Except that Glamour's newsstand sales were down last year, by 17 percent through June, and (as submitted to the Audit Bureau of Circulation) 9.9 percent in the second half. Most women's titles were down. Part of the problem, it would seem, is that by exploiting a winning formula, fashion magazines have made themselves indistinguishable.
This is why readers can expect to see changes in the big March issues, most notably in Glamour and Harper's Bazaar, which are unveiling major redesigns. Glamour is the first out of the gate, with a cover that shows the actress Amanda Seyfried, in an embroidered Balmain top and Hudson jeans, posed casually in a bathroom with a wild yellow hair dryer in her hand. The title, too, is yellow, with a heavy shadow behind the letters.
"To me, yellow means breaking news," Leive said.
Geraldine Hessler, the design director, added, "It's happy, and it's fun."
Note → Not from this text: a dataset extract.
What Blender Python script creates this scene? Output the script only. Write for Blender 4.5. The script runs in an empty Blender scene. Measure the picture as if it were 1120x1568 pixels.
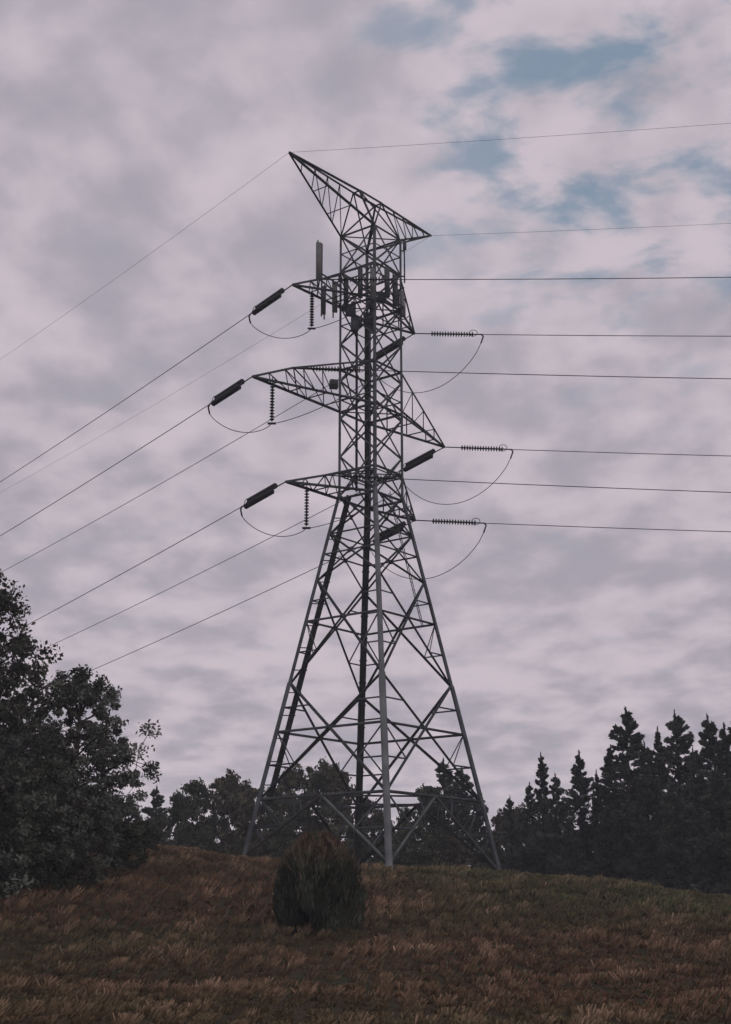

With an audience of 12 million (including 1.85 million subscribers and average newsstand sales of 453,707), Glamour is often described as the most lucrative title within Conde Nast. Therefore, messing with its content carries risk. But the editors have changed far more than just the look of the cover, which certainly skews younger.
Features have moved to the front. Fashion has been sharpened and the look repackaged with a heavier focus on celebrities. A paparazzi shot of Sarah Jessica Parker illustrates a trend in colorful pants; shots of Sienna Miller and Kim Kardashian show big buns. That's buns, I said.
"We felt like Glamour had become a little too formulaic," Leive said. "If I'm bored, the reader probably is, too."
Redesigns are a way to engage readers and tempt advertisers, as seen in the subscriber version of the new Bazaar, which has a shot of Gwyneth Paltrow, her face obscured.
What's new in Glamour is an entire section of "Dos & Don'ts," the popular back-page feature that shows the right way and wrong way to wear florals or whites or jackets, now expanded at the front of the magazine.
In March it includes articles examining the phenomenon of preteen fashion icons and a funny essay by Mindy Kaling about the horrors of dressing for a red carpet. Features, including stories from women returning from war, are still uplifting and informative, but more often than not they are now written in the first person. Leive said she wanted to drop the idea of a "house voice," always there to swoop in with big-sisterly advice.